begin Dataset content

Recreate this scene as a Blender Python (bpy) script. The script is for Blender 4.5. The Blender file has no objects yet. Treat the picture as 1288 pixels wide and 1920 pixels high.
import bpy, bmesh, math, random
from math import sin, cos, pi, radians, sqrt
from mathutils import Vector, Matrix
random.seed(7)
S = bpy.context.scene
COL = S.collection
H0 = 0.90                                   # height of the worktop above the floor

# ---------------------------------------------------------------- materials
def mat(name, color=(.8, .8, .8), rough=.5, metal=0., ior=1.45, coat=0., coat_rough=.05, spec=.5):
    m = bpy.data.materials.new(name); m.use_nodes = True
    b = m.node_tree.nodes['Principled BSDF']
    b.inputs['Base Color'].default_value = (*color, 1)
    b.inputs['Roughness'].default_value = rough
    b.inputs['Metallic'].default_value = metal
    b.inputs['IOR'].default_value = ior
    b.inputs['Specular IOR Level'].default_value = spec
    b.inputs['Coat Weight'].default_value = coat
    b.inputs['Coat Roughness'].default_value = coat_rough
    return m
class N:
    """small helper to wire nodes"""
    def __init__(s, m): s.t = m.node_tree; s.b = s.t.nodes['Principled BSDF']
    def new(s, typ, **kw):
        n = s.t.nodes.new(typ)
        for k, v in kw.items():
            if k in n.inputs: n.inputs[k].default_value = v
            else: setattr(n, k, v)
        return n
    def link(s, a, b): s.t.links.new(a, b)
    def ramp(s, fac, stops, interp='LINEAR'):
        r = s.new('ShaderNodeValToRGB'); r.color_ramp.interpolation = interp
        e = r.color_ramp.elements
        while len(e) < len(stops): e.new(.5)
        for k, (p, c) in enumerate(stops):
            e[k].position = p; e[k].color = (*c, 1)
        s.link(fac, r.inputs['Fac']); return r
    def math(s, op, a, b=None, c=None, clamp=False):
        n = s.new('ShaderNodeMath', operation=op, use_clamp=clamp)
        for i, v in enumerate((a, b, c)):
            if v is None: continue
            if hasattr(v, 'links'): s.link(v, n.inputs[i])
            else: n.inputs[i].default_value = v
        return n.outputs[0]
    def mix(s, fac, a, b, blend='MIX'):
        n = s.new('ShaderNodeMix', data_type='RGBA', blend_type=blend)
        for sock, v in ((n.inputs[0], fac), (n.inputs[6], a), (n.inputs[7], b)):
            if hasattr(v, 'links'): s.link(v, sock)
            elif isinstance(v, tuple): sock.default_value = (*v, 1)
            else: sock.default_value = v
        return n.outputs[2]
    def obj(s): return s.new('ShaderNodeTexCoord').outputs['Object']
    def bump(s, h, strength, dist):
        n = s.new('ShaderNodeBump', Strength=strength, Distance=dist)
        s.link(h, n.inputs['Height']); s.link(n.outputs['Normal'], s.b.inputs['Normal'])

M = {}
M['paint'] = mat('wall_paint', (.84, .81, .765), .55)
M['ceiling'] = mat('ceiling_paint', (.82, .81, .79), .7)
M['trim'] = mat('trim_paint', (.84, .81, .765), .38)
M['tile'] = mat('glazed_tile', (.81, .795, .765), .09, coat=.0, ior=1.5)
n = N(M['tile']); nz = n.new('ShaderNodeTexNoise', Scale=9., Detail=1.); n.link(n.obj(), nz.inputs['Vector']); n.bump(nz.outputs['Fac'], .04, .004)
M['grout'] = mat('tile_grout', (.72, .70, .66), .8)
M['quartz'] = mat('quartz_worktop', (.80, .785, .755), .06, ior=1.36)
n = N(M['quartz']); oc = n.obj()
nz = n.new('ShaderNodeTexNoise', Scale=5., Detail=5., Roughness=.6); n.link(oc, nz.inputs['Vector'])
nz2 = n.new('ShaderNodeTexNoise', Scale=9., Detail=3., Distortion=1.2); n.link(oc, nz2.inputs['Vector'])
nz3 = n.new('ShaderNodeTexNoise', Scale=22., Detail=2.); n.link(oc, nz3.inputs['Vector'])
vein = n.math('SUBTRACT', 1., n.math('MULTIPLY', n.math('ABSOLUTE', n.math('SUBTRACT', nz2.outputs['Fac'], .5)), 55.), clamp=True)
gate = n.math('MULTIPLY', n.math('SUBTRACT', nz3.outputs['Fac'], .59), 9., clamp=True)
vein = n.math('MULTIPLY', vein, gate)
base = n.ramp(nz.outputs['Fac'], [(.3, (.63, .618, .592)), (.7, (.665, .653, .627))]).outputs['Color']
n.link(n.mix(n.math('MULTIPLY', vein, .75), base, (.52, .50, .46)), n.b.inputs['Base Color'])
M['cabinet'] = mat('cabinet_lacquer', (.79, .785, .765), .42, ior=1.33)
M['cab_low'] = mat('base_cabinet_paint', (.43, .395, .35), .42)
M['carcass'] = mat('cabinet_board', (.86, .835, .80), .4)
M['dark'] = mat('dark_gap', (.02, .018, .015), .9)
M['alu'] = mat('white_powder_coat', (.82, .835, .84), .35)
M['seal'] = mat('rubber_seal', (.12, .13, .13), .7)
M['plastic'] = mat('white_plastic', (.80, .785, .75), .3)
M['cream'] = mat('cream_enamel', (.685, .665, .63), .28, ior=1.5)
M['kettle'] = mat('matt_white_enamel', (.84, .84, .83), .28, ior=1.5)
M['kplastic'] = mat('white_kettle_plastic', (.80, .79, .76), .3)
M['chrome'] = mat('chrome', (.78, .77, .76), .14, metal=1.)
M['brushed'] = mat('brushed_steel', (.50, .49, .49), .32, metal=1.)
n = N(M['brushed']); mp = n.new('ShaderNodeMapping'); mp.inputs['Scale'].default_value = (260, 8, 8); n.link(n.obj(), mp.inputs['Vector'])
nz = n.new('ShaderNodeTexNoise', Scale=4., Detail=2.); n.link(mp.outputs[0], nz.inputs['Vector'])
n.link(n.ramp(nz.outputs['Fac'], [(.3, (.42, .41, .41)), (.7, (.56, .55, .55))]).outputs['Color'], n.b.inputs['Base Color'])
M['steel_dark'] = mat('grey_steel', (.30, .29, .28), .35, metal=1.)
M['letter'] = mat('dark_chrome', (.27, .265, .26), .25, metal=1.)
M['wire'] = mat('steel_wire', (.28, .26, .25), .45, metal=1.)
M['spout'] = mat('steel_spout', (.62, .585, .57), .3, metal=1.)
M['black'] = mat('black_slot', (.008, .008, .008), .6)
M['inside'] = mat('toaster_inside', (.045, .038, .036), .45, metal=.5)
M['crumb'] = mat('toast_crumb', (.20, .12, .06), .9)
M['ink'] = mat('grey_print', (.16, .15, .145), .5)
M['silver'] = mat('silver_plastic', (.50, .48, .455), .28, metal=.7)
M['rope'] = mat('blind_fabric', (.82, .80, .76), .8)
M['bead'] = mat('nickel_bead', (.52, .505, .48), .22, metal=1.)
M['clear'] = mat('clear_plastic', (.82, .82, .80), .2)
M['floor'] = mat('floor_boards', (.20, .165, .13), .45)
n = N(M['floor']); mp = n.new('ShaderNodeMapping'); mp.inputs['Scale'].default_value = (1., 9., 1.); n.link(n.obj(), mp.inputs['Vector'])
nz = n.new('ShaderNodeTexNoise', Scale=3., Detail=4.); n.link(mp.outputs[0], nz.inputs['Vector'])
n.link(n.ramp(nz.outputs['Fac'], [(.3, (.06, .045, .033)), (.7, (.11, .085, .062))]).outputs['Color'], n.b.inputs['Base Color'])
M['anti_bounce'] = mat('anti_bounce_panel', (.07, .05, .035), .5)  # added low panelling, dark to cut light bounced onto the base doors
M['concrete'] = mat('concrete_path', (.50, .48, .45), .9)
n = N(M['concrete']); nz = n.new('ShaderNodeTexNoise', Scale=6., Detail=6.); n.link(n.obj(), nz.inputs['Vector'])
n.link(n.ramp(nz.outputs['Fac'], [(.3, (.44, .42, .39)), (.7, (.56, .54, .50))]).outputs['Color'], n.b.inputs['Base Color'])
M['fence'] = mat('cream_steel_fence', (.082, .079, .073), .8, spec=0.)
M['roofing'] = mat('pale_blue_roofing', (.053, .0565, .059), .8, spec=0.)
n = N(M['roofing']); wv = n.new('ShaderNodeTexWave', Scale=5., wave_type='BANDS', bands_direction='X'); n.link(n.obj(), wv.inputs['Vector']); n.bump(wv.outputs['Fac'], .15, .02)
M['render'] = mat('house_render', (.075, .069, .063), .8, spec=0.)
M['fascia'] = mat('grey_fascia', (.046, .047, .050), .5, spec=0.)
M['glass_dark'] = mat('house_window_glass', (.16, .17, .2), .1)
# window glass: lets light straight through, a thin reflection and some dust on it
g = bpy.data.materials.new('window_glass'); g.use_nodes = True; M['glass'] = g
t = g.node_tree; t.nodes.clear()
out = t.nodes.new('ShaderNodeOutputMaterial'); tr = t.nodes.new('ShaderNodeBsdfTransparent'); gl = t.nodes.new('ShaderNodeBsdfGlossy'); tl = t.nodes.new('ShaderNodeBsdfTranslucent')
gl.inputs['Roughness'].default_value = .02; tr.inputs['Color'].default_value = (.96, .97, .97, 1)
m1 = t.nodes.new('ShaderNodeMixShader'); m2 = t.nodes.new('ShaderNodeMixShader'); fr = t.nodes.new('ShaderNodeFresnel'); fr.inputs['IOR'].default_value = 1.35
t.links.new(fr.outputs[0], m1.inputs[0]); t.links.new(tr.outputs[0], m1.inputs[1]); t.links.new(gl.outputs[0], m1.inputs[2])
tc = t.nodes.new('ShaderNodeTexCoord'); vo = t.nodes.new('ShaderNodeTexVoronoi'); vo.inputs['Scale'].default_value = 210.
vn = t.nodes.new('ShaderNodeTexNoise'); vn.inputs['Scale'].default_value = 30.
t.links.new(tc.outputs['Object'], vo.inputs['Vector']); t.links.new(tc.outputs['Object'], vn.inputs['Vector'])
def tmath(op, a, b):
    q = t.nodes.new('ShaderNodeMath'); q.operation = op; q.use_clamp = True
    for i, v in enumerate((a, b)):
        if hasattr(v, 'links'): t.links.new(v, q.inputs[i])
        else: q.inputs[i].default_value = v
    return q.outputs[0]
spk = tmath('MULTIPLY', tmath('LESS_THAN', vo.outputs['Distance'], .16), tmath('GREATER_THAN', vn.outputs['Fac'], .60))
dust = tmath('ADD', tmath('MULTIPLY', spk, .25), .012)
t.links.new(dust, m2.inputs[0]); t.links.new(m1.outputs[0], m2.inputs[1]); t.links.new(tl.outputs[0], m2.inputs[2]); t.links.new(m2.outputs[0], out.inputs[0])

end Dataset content

■ Job ■
Starting at the first line of the data above, please restate word for word every line up to and including the one that holds "above the floor", and add nothing else.

■ Answer to the task ■
Recreate this scene as a Blender Python (bpy) script. The script is for Blender 4.5. The Blender file has no objects yet. Treat the picture as 1288 pixels wide and 1920 pixels high.
import bpy, bmesh, math, random
from math import sin, cos, pi, radians, sqrt
from mathutils import Vector, Matrix
random.seed(7)
S = bpy.context.scene
COL = S.collection
H0 = 0.90                                   # height of the worktop above the floor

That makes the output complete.